白老町大町の喫茶店「休養林」は、歌声喫茶を2011年から15年近く定期的に催している。歌声喫茶は昭和40~50年代に流行し、客が合唱を通じて交流する店。歌で顔なじみになった人々はコロナ禍後も集って歌い続け、同店は近況報告や憩いの場として地域に根付いている。
同店では、青春時代に歌声喫茶に通った店主の相吉正亮さん(85)、京子さん(84)夫妻が「白老で復活させよう」と11年3月に歌声喫茶を始めた。当初の開催日は毎週金曜日、間もなく働く人も参加しやすいようにと隔週土曜日にした。
参加者は毎回20人以上で、70~80代の女性を中心に町内や近郊から集まってくる。歌い始めは、春を待つわくわく感に満ちた合唱曲「たんぽぽ」。その後は、参加者が子どもの頃に歌った童謡や青春時代に流行した歌謡曲を1人1曲選び、ギター伴奏に合わせてみんなで歌う。最後は「今日の日はさようなら」で締めくくる。
これまで開催を取りやめたのは、猛暑やお盆を考慮した昨年8月10日ぐらいで、コロナ禍中も感染対策を講じ、活動を続けた。参加者が店主と常連の2人になることもあったが、京子さんは「当時は互いの安否確認や心身の健康づくりの場にとの思いがあった」と振り返る。

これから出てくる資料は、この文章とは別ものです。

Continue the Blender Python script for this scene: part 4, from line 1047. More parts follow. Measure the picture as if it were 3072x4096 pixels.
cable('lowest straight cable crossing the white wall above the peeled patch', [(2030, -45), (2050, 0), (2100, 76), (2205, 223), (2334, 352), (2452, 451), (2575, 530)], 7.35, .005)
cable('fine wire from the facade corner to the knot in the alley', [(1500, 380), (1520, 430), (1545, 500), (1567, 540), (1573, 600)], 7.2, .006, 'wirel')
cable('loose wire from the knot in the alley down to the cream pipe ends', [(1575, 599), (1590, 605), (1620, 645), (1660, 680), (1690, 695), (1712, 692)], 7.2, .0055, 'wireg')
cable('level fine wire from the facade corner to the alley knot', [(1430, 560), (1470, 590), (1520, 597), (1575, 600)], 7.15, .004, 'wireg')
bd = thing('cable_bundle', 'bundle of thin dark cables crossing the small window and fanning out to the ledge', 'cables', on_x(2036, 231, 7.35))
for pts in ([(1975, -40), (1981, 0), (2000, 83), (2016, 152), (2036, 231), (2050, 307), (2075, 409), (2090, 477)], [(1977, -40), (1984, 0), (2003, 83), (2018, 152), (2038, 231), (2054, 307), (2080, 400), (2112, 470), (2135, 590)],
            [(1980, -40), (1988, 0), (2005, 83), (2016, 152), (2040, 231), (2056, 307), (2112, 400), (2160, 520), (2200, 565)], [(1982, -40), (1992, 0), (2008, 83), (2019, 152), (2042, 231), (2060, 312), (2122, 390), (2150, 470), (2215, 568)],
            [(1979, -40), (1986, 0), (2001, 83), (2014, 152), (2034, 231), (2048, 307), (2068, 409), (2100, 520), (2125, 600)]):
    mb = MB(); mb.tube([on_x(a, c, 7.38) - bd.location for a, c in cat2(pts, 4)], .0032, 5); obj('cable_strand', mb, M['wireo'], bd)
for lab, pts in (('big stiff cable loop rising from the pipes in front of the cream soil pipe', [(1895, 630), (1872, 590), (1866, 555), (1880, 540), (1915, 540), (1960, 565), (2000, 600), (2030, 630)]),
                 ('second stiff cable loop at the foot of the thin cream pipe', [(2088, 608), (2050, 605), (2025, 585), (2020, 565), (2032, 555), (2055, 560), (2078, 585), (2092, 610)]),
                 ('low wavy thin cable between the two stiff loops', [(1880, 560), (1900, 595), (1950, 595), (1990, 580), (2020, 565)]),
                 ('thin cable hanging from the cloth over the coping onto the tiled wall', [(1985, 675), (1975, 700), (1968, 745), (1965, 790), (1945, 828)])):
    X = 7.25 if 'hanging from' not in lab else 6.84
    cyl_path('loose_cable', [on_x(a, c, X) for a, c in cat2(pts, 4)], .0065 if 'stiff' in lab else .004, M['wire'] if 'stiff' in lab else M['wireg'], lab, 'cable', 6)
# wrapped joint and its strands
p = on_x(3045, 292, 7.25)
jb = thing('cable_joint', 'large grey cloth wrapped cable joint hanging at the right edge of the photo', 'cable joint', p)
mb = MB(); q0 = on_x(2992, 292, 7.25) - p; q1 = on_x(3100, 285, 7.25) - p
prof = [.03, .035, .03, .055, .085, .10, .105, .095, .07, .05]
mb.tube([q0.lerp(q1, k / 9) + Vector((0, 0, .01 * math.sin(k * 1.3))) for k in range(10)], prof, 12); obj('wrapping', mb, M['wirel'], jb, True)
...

ギター伴奏は、会社員の晴山晃弘さん(52)=室蘭市八丁平=が2015年3月からボランティアで担当し、「仕事で店を訪れた時、店内に飾ってあったギターを見て京子さんに声を掛け、親しくなったんです」と話す。「皆さんと関われる感謝の気持ちを形にして伝えたくて」と、店の創業40周年を知った20年には、自作のギターピック150枚を2人にプレゼントした。昨年の創業45周年には、記念として相吉夫妻の若い頃の写真をラッピングした缶入りドロップ約40個を贈って喜ばせた。歌声喫茶が333回目を迎える15日には、京子さんとギター演奏を披露し、参加者とぞろ目回を祝う考えだ。
正亮さんは晴山さんについて「すがすがしい人。室蘭から無償で通ってくれ、感謝している」と目を細める。常連の佐々木礼子さん(81)=町緑丘=は「気心が知れた仲間と顔を合わせるだけで幸せ」と顔をほころばせ、活動が続くことを願っている。
歌声喫茶の参加費は600円(ワンドリンク付き)。飛び入り歓迎という。